Conflicts of Memory: Mediating and Commemorating the 2005 London Bombings

Lead Research Organisation: University of Nottingham
Department Name: Sch of Cultures, Languages & Area Studie

Abstract

People routinely remember and use the past by interwining personal narratives with public events. People remember where they were when dramatic events occurred. These may be highly mediated memories, in film, on television, and in print, but they are still part of our very real personal and collective memories. Personal biography intersects with history in just this implicit way, locating the unfolding details of everyday life in terms of the events of the larger society - history in the making. This project traces the linkages between the media and our everyday remembering of past events through comparing the instant and archival capacities of television with people's own retellings of events.

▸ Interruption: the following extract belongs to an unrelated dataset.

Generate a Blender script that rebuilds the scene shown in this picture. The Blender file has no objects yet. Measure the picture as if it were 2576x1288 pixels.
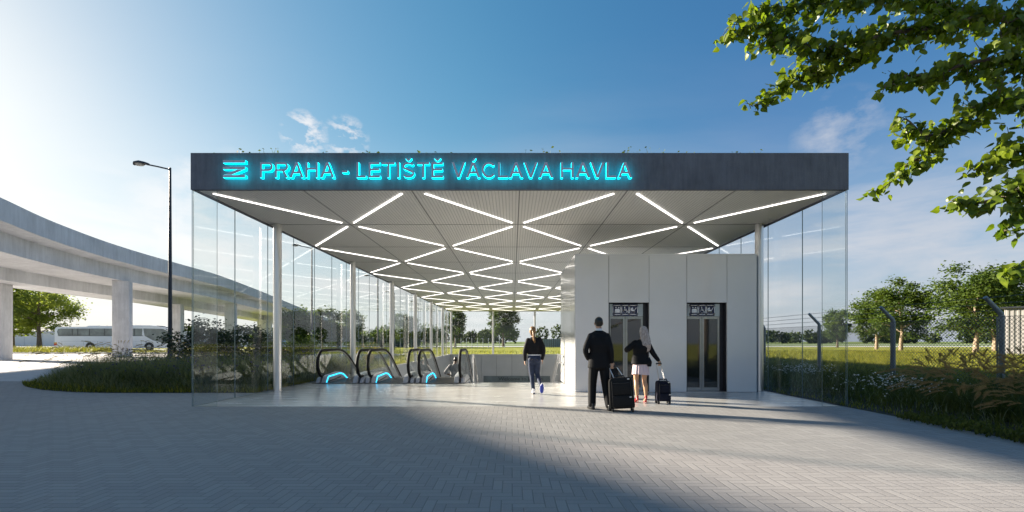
SUN, SKY, EXPO = 5.0, .05, 1.95
import bpy, bmesh, math, random
import numpy as np
from mathutils import Vector, Matrix
R = math.radians
SC = bpy.context.scene
COL = SC.collection
rnd = random.Random(7)
F, CX, HY, H = 1154.0, 1289.0, 858.7, 1.35      # camera constants in photo units

def W(x, y, d):
    "point seen at photo position x, y at distance d"
    return Vector(((x - CX) * d / F, d, H + (HY - y) * d / F))

# ------------------------------------------------------------------ materials
MATS = {}
class NT:
    def __init__(s, m):
        m.use_nodes = True
        s.t = m.node_tree; s.n = s.t.nodes; s.l = s.t.links
        s.n.clear()
    def new(s, typ, **kw):
        n = s.n.new(typ)
        for k, v in kw.items(): setattr(n, k, v)
        return n
    def link(s, a, b): s.l.new(a, b)
    def val(s, sock, v):
        if hasattr(v, 'is_output') or isinstance(v, bpy.types.NodeSocket): s.l.new(v, sock)
        else: sock.default_value = v
    def math(s, op, a, b=None, c=None, clamp=False):
        n = s.n.new('ShaderNodeMath'); n.operation = op; n.use_clamp = clamp
        s.val(n.inputs[0], a)
        if b is not None: s.val(n.inputs[1], b)
        if c is not None: s.val(n.inputs[2], c)
        return n.outputs[0]
    def mix(s, f, a, b, blend='MIX'):
        n = s.n.new('ShaderNodeMix'); n.data_type = 'RGBA'; n.blend_type = blend
        s.val(n.inputs['Factor'], f)
        for key, v in (('A', a), ('B', b)):
            sock = [i for i in n.inputs if i.name == key and i.type == 'RGBA'][0]
            s.val(sock, v)
        return [o for o in n.outputs if o.type == 'RGBA'][0]
    def noise(s, vec, scale, detail=3, rough=.55):
        n = s.n.new('ShaderNodeTexNoise'); n.inputs['Scale'].default_value = scale
        n.inputs['Detail'].default_value = detail; n.inputs['Roughness'].default_value = rough
        if vec is not None: s.l.new(vec, n.inputs['Vector'])
        return n.outputs['Fac']
    def ramp(s, f, lo, hi, a=0., b=1.):
        n = s.n.new('ShaderNodeMapRange'); n.clamp = True
        s.val(n.inputs['Value'], f)
        n.inputs['From Min'].default_value = lo; n.inputs['From Max'].default_value = hi
        n.inputs['To Min'].default_value = a; n.inputs['To Max'].default_value = b
        return n.outputs['Result']
    def pos(s): return s.n.new('ShaderNodeTexCoord').outputs['Object']
    def wpos(s): return s.n.new('ShaderNodeNewGeometry').outputs['Position']
    def scaled(s, v, sc):
        n = s.n.new('ShaderNodeMapping'); n.inputs['Scale'].default_value = sc
        s.l.new(v, n.inputs['Vector']); return n.outputs['Vector']
    def bump(s, h, strength=.3, dist=.02):
        n = s.n.new('ShaderNodeBump'); n.inputs['Strength'].default_value = strength
        n.inputs['Distance'].default_value = dist; s.l.new(h, n.inputs['Height']); return n.outputs['Normal']
    def out(s, sh):
        o = s.n.new('ShaderNodeOutputMaterial'); s.l.new(sh, o.inputs['Surface'])
    def bsdf(s, color, rough=.6, metal=0., normal=None, spec=None, coat=0.):
        b = s.n.new('ShaderNodeBsdfPrincipled')
        if isinstance(color, tuple): color = (*color[:3], 1)
        s.val(b.inputs['Base Color'], color); s.val(b.inputs['Roughness'], rough)
        b.inputs['Metallic'].default_value = metal
        if spec is not None: b.inputs['Specular IOR Level'].default_value = spec
        if coat: b.inputs['Coat Weight'].default_value = coat; b.inputs['Coat Roughness'].default_value = .05
        if normal is not None: s.l.new(normal, b.inputs['Normal'])
        return b
def c4(c): return (*c[:3], 1.)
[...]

Very recently, there has been a massive increase in the availability and use of mobile phones equipped with cameras and videos in the UK which has led to images and film captured by bystanders being used to help create and shape 'breaking news' stories. Our research will investigate the impact of these 'personal' media and 'individual' accounts on television news coverage of traumatic events (the July 2005 London bombings) and also on how these events are later commemorated on television, and how they ultimately come to be remembered by the public.

Rather than argue that television wipes out memory and feeling - however much it may reduce complex events to soundbites and talking heads - we suggest that television may also keep memories alive and dynamic.